Entity
Zhongshan Department Store
Zhongshan, Guangdong, China
On Sunwen West Road, the Zhongshan Department Store stands coated in a fresh, startling shade of pink—a hue that feels less like a restoration of the past and more like a filter applied for the smartphone era. This color choice signals the building’s latest, perhaps most desperate, incarnation. For over seventy years, this structure has functioned less as a mere retail space and more as a barometer for the city’s economic soul, shifting its shape to match the precise desires of the populace it serves.
Founded in 1950 to guarantee the supply of life’s necessities, the original institution was a somber, utilitarian pillar of the planned economy. It was where one went for durable goods, not delight. That purpose shifted radically in 1996, when the current twelve-story tower rose from the dust of the old shop. With its high clock tower and arcade-style base, it mimicked the colonial Nanyang architecture of the surrounding street while housing the aggressive modernity of the market economy. For a generation of Zhongshan residents, this building was the physical manifestation of the reform era. It introduced the sensory shocks of the new century: the blast of industrial air conditioning on a humid afternoon, the mechanical wonder of the city’s first escalators, and the exotic taste of the region’s first Pizza Hut.

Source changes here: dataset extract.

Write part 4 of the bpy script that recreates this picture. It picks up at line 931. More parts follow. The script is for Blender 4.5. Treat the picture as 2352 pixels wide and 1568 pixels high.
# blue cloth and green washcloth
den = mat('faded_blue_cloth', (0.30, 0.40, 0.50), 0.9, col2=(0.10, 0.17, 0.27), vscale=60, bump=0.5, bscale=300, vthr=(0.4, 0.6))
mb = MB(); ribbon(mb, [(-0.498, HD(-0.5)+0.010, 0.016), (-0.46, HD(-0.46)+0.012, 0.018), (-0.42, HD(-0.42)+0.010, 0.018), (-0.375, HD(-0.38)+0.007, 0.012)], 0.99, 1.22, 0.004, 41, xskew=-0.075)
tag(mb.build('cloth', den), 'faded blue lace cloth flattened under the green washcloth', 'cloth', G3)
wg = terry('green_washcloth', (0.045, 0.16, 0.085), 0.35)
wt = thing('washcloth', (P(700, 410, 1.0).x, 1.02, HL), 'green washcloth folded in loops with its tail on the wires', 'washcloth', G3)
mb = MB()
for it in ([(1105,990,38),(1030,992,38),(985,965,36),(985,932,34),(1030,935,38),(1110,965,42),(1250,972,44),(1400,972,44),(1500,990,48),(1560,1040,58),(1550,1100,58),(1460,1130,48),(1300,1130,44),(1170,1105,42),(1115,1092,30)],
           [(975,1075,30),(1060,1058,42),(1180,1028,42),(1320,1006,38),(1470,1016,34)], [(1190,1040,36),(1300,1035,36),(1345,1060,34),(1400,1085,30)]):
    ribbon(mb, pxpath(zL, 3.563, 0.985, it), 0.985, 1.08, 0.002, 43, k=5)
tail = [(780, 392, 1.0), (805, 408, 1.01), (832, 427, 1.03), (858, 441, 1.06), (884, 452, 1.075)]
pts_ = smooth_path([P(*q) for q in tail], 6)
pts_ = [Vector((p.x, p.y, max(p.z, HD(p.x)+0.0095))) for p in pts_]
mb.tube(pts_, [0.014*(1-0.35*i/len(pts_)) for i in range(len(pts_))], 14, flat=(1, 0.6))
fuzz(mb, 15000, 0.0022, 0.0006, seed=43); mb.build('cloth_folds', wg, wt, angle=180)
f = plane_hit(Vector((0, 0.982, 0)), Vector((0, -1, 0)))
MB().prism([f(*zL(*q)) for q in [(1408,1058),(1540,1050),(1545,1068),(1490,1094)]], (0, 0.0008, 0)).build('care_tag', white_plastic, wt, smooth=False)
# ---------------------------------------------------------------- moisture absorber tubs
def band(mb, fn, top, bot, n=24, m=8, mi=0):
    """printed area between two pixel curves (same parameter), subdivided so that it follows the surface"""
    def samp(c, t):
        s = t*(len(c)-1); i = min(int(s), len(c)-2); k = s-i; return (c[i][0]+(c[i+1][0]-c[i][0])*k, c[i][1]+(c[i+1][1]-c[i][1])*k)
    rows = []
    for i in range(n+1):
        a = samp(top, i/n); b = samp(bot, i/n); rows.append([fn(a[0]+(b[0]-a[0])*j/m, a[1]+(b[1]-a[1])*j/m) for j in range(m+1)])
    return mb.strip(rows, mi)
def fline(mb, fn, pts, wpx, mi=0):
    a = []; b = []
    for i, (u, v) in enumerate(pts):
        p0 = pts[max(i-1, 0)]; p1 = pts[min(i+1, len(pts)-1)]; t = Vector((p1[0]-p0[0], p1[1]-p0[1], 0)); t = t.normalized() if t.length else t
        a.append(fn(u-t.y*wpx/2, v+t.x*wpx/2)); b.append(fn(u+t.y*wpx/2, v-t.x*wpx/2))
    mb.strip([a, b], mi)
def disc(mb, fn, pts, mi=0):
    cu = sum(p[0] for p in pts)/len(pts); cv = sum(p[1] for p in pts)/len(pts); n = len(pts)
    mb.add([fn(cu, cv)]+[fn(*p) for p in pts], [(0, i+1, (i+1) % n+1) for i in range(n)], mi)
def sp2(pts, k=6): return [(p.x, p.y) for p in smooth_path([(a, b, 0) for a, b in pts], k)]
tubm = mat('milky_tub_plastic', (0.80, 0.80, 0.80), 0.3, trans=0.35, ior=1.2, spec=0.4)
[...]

By 2021, however, the internet had rendered the physical department store obsolete. The closure of its doors marked the end of retail as a purely transactional necessity. Its recent reopening reveals a profound shift in how we consume the city itself. No longer able to compete on inventory, the building now traffics in nostalgia. The renovation, with its "Guochao" (national trend) aesthetics and heritage branding, transforms the act of shopping into an act of remembering. Visitors today do not come to buy what they need; they come to photograph what they remember, or at least a sanitized, photogenic version of it. The clock tower still looms over the pedestrian street, keeping time for a city that has moved from buying survival goods to purchasing experiences, watching as the building evolves from a granary of supplies into a museum of its own commercial past.